* OBJECTIVE: Skip the pictures, please, and write out exactly the lines from the opening of the data through the line containing "S.camera = cam".

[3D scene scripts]
::::::
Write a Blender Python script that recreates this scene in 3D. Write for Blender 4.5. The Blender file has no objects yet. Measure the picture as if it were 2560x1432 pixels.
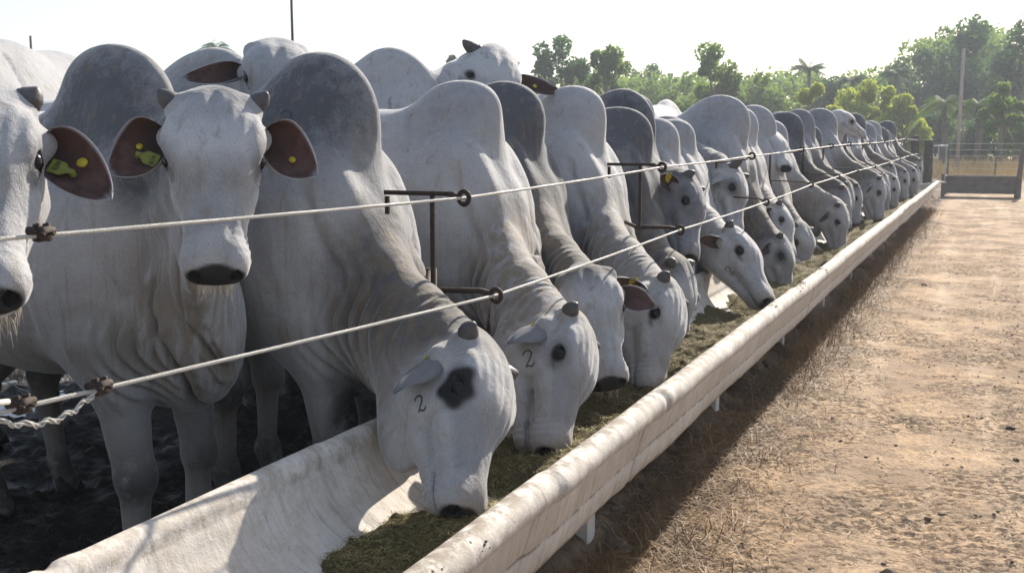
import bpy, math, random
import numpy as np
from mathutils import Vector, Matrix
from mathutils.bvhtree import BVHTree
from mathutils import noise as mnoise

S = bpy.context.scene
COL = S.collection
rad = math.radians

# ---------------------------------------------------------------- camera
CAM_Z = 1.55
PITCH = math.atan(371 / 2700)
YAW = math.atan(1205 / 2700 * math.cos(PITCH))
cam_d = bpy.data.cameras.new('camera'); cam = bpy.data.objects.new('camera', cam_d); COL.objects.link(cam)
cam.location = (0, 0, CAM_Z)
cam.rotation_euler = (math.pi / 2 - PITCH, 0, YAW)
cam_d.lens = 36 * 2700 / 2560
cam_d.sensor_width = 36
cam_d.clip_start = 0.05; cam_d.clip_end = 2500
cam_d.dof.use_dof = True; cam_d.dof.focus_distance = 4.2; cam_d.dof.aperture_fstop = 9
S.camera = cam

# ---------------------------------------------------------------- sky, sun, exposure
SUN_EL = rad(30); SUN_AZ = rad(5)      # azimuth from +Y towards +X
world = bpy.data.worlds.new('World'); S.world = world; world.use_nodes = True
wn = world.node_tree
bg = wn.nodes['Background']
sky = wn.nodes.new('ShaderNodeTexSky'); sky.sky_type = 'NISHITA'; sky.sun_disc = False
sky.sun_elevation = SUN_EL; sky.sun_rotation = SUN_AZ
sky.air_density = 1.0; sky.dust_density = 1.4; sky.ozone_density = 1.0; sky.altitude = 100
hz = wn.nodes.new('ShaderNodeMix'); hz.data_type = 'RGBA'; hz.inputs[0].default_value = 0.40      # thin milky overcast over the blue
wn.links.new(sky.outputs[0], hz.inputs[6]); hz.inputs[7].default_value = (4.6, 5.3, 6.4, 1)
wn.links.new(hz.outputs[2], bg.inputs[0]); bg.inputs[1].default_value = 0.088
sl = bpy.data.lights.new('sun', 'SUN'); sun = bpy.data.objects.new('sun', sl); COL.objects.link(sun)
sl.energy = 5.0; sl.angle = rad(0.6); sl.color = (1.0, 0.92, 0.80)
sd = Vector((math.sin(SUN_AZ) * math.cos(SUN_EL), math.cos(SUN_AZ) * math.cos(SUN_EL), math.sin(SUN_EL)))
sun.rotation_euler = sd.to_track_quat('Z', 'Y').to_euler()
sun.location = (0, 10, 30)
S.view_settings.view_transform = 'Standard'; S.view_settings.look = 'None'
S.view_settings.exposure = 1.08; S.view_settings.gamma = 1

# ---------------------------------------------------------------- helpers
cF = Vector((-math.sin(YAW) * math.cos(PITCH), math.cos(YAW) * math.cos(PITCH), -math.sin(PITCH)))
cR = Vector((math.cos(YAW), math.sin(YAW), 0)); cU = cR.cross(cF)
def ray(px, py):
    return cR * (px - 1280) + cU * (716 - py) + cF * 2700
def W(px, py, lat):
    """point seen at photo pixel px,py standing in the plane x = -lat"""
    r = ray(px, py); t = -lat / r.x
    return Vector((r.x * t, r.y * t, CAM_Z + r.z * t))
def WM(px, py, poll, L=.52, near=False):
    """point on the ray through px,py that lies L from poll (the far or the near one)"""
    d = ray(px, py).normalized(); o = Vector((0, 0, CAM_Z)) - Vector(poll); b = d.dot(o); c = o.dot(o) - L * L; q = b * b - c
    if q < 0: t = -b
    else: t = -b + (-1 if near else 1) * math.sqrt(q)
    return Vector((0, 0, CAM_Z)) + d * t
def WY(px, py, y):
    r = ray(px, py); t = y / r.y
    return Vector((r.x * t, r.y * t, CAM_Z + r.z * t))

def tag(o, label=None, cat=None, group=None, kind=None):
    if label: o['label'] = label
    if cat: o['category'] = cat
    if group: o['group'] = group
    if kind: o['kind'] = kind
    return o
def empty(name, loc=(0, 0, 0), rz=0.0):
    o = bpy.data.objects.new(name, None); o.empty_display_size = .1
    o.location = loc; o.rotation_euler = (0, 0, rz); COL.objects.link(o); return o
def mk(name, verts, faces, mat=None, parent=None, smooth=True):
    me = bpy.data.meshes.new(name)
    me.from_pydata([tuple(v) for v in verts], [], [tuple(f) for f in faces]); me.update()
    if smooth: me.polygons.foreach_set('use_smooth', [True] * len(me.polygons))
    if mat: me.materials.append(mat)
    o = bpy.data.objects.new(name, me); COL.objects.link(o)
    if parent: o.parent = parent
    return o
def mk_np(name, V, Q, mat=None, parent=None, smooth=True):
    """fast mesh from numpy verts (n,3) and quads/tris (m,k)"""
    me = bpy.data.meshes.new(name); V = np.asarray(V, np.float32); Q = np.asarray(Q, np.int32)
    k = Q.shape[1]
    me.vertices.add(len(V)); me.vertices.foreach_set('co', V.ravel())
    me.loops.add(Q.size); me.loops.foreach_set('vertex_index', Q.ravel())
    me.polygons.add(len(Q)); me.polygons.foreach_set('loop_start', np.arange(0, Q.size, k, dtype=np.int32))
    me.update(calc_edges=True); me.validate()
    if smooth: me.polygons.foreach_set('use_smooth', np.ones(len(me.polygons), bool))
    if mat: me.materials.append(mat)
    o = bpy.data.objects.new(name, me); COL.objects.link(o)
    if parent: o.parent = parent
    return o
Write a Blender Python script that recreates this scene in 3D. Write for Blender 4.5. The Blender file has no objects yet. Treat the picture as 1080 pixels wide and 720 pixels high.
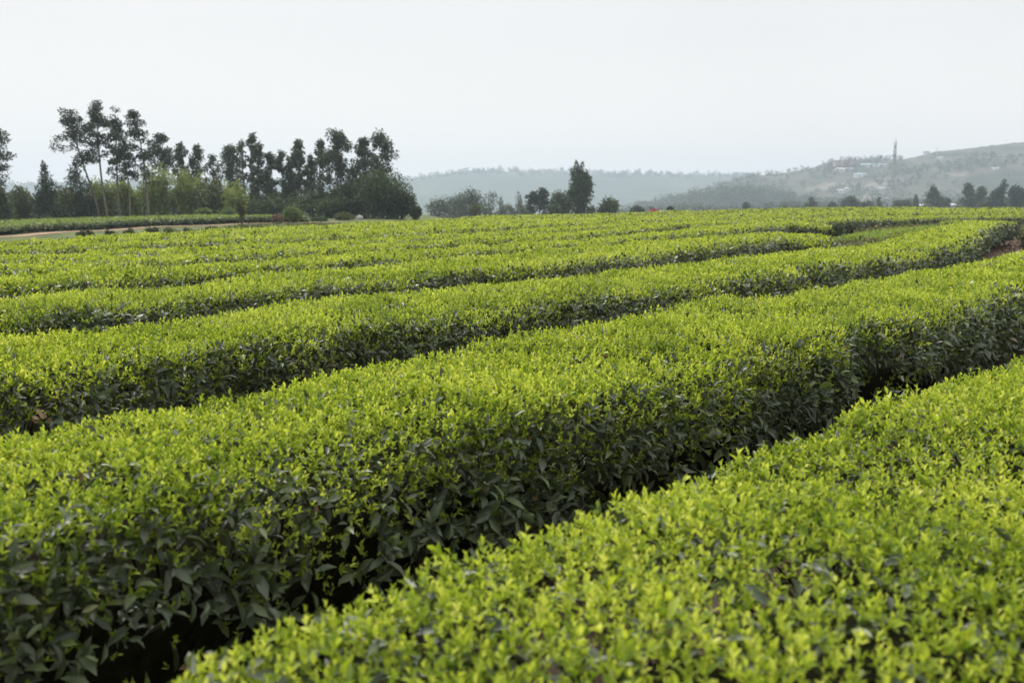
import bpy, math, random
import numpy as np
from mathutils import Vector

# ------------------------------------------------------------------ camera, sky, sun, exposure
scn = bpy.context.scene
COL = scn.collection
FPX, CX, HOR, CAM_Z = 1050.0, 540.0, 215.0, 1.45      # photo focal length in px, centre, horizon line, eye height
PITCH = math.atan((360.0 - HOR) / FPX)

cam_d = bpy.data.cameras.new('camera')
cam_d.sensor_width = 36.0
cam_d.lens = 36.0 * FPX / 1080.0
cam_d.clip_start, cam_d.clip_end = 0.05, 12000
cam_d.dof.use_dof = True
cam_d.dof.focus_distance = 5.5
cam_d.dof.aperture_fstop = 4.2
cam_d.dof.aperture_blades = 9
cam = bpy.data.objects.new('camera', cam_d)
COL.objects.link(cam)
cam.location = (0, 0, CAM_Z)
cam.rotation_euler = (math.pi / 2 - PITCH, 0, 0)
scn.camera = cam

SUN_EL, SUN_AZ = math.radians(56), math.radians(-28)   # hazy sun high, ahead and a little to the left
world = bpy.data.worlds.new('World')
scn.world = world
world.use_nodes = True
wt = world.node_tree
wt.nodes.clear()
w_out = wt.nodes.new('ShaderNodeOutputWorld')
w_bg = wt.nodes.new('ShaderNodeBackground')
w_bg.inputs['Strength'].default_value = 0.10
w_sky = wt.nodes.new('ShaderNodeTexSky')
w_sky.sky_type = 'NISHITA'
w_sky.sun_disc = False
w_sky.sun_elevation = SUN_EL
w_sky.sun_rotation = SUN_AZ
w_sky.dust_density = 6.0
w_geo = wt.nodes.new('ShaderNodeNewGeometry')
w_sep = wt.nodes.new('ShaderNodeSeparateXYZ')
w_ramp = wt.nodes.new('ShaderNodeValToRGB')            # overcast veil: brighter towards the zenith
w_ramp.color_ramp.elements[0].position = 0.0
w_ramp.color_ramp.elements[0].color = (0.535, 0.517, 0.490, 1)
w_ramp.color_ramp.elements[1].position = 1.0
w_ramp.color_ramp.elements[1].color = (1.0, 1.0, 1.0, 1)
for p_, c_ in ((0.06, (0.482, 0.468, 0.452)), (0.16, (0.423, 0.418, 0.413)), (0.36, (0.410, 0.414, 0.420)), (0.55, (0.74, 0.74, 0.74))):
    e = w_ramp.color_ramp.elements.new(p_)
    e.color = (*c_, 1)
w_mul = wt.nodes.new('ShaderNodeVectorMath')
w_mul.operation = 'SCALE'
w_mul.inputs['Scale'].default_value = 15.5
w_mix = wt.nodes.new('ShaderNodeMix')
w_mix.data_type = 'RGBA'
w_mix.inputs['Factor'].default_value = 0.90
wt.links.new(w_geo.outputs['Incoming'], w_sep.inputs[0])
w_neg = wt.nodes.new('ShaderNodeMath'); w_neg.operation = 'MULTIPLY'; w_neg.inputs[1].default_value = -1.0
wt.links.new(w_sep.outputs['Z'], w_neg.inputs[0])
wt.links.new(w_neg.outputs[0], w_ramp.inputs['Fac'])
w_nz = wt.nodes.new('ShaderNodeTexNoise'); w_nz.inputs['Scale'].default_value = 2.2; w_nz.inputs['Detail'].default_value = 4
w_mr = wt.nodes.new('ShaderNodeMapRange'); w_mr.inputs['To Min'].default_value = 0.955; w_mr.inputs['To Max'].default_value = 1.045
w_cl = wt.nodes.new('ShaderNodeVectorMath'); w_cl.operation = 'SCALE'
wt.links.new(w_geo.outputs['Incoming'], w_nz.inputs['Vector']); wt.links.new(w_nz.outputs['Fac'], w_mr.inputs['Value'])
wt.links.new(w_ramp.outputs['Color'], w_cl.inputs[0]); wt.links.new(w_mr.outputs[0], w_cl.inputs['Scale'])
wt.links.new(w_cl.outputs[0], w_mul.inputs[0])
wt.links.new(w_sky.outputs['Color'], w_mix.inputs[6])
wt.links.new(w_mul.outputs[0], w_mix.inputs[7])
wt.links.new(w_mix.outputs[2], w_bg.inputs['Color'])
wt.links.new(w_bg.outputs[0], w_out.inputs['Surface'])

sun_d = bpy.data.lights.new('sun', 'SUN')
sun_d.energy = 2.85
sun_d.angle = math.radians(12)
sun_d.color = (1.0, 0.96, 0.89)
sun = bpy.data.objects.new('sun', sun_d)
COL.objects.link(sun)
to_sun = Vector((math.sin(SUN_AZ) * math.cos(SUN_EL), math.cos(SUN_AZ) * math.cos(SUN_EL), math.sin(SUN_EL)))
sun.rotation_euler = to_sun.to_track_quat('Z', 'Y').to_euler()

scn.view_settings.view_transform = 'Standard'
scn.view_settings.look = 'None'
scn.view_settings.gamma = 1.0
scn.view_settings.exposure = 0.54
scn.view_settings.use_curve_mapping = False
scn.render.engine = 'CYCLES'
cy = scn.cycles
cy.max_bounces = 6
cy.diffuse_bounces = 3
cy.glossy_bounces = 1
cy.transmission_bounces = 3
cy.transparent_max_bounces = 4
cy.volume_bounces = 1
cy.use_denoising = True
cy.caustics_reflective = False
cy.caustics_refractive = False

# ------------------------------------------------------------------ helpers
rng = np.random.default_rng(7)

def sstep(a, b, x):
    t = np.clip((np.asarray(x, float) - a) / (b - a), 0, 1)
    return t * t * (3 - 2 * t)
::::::
* WORKED ANSWER:
Write a Blender Python script that recreates this scene in 3D. Write for Blender 4.5. The Blender file has no objects yet. Measure the picture as if it were 2560x1432 pixels.
import bpy, math, random
import numpy as np
from mathutils import Vector, Matrix
from mathutils.bvhtree import BVHTree
from mathutils import noise as mnoise

S = bpy.context.scene
COL = S.collection
rad = math.radians

# ---------------------------------------------------------------- camera
CAM_Z = 1.55
PITCH = math.atan(371 / 2700)
YAW = math.atan(1205 / 2700 * math.cos(PITCH))
cam_d = bpy.data.cameras.new('camera'); cam = bpy.data.objects.new('camera', cam_d); COL.objects.link(cam)
cam.location = (0, 0, CAM_Z)
cam.rotation_euler = (math.pi / 2 - PITCH, 0, YAW)
cam_d.lens = 36 * 2700 / 2560
cam_d.sensor_width = 36
cam_d.clip_start = 0.05; cam_d.clip_end = 2500
cam_d.dof.use_dof = True; cam_d.dof.focus_distance = 4.2; cam_d.dof.aperture_fstop = 9
S.camera = cam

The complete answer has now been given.